>> START

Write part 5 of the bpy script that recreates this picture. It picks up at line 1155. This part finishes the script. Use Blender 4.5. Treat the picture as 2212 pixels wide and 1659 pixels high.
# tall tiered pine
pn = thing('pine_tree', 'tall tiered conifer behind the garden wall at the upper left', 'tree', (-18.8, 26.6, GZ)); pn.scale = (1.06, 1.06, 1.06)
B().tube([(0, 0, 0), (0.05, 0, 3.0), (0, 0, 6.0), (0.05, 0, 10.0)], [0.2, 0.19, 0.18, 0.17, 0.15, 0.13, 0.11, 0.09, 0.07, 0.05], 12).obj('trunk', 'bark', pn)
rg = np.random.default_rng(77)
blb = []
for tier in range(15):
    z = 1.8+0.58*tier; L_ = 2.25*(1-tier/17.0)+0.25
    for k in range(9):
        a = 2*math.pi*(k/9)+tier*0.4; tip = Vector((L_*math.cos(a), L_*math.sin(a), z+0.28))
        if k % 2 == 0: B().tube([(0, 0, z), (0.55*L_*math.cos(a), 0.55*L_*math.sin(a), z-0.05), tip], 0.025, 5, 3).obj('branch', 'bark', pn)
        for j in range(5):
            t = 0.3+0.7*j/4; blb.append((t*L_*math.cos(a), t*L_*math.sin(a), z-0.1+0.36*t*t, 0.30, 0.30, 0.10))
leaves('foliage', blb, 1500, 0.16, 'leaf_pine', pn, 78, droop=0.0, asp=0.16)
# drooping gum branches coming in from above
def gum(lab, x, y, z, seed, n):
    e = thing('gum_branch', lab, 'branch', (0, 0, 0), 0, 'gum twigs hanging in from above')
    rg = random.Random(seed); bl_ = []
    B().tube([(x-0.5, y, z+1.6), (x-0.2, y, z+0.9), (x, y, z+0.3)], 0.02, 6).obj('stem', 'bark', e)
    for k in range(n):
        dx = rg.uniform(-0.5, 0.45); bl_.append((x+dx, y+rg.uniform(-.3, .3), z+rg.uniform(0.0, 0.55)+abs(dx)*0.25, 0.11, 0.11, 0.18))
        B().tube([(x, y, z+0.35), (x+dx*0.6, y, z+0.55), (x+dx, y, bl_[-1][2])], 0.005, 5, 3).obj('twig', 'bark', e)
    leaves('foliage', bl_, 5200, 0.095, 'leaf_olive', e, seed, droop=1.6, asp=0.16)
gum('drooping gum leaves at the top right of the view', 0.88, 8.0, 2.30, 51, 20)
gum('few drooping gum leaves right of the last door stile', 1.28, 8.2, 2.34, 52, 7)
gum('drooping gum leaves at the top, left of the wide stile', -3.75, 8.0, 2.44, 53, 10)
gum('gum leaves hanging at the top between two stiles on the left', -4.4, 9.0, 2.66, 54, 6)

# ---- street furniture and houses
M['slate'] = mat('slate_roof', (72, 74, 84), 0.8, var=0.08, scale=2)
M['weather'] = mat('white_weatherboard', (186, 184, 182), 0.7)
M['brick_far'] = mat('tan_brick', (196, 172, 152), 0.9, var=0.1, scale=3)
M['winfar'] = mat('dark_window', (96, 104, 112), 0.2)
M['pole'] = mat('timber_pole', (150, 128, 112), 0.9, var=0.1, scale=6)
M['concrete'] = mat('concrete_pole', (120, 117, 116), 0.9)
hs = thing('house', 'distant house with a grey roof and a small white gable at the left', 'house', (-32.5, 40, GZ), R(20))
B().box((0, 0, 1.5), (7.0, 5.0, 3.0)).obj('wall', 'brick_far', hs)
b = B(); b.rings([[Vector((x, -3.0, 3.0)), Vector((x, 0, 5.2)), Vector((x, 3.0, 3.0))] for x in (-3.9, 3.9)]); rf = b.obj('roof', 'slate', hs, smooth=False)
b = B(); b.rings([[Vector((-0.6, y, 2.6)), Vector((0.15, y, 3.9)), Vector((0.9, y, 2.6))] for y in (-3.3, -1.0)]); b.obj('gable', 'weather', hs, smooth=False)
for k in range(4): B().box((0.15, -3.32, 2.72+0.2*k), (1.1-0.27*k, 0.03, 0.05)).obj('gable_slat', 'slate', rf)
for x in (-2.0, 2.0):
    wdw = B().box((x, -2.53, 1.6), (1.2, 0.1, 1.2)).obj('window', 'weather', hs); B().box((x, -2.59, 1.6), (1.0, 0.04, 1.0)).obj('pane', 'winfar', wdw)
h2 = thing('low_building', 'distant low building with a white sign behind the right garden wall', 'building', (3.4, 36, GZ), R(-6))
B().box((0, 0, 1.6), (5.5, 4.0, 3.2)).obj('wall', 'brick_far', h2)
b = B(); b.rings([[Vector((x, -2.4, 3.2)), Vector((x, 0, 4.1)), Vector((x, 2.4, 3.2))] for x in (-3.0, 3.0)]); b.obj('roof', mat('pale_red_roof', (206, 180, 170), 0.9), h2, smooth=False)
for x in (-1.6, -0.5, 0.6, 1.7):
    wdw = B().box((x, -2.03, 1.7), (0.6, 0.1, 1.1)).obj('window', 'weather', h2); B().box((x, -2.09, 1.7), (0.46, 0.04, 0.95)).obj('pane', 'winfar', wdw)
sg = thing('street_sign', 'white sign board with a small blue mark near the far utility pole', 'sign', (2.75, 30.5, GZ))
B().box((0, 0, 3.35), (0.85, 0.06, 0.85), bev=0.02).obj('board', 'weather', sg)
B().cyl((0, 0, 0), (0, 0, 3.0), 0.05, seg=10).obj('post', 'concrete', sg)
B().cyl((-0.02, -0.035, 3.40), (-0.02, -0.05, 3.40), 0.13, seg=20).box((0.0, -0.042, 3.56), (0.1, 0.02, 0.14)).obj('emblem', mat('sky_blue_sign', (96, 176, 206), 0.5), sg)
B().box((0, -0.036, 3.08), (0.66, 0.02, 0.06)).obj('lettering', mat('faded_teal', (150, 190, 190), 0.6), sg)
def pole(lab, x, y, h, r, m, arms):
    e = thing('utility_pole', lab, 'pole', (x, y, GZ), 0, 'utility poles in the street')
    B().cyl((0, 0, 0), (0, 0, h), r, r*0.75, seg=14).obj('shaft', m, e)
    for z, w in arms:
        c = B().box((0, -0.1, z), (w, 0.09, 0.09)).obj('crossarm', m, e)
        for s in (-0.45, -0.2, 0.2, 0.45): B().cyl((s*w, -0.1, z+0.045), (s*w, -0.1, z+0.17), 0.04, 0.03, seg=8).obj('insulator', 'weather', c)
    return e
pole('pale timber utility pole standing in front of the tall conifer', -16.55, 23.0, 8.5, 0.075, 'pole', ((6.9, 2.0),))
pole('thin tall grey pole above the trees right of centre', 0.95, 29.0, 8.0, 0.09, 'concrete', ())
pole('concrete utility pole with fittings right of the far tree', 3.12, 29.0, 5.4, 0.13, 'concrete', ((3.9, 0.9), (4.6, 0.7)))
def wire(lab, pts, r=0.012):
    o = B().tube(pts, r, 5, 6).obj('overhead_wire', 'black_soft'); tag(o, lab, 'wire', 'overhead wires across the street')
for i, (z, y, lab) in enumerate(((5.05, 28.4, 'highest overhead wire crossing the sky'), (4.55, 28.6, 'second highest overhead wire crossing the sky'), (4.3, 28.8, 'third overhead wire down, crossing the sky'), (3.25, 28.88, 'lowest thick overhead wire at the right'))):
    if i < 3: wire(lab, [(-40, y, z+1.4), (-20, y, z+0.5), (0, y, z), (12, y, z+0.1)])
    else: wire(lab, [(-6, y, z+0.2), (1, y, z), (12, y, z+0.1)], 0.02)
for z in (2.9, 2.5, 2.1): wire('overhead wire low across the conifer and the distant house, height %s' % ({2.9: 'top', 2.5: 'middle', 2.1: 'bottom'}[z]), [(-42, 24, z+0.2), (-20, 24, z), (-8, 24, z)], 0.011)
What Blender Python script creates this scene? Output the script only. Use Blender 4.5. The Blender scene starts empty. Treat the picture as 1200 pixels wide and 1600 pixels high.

>> END

• PROBLEM REQUIREMENTS
Please restate only the opening stretch of the records above: every line from the first through the one containing "gum('gum leaves hanging", exactly as written.

• OUTPUT OF THE EXERCISE
Write part 5 of the bpy script that recreates this picture. It picks up at line 1155. This part finishes the script. Use Blender 4.5. Treat the picture as 2212 pixels wide and 1659 pixels high.
# tall tiered pine
pn = thing('pine_tree', 'tall tiered conifer behind the garden wall at the upper left', 'tree', (-18.8, 26.6, GZ)); pn.scale = (1.06, 1.06, 1.06)
B().tube([(0, 0, 0), (0.05, 0, 3.0), (0, 0, 6.0), (0.05, 0, 10.0)], [0.2, 0.19, 0.18, 0.17, 0.15, 0.13, 0.11, 0.09, 0.07, 0.05], 12).obj('trunk', 'bark', pn)
rg = np.random.default_rng(77)
blb = []
for tier in range(15):
    z = 1.8+0.58*tier; L_ = 2.25*(1-tier/17.0)+0.25
    for k in range(9):
        a = 2*math.pi*(k/9)+tier*0.4; tip = Vector((L_*math.cos(a), L_*math.sin(a), z+0.28))
        if k % 2 == 0: B().tube([(0, 0, z), (0.55*L_*math.cos(a), 0.55*L_*math.sin(a), z-0.05), tip], 0.025, 5, 3).obj('branch', 'bark', pn)
        for j in range(5):
            t = 0.3+0.7*j/4; blb.append((t*L_*math.cos(a), t*L_*math.sin(a), z-0.1+0.36*t*t, 0.30, 0.30, 0.10))
leaves('foliage', blb, 1500, 0.16, 'leaf_pine', pn, 78, droop=0.0, asp=0.16)
# drooping gum branches coming in from above
def gum(lab, x, y, z, seed, n):
    e = thing('gum_branch', lab, 'branch', (0, 0, 0), 0, 'gum twigs hanging in from above')
    rg = random.Random(seed); bl_ = []
    B().tube([(x-0.5, y, z+1.6), (x-0.2, y, z+0.9), (x, y, z+0.3)], 0.02, 6).obj('stem', 'bark', e)
    for k in range(n):
        dx = rg.uniform(-0.5, 0.45); bl_.append((x+dx, y+rg.uniform(-.3, .3), z+rg.uniform(0.0, 0.55)+abs(dx)*0.25, 0.11, 0.11, 0.18))
        B().tube([(x, y, z+0.35), (x+dx*0.6, y, z+0.55), (x+dx, y, bl_[-1][2])], 0.005, 5, 3).obj('twig', 'bark', e)
    leaves('foliage', bl_, 5200, 0.095, 'leaf_olive', e, seed, droop=1.6, asp=0.16)
gum('drooping gum leaves at the top right of the view', 0.88, 8.0, 2.30, 51, 20)
gum('few drooping gum leaves right of the last door stile', 1.28, 8.2, 2.34, 52, 7)
gum('drooping gum leaves at the top, left of the wide stile', -3.75, 8.0, 2.44, 53, 10)
gum('gum leaves hanging at the top between two stiles on the left', -4.4, 9.0, 2.66, 54, 6)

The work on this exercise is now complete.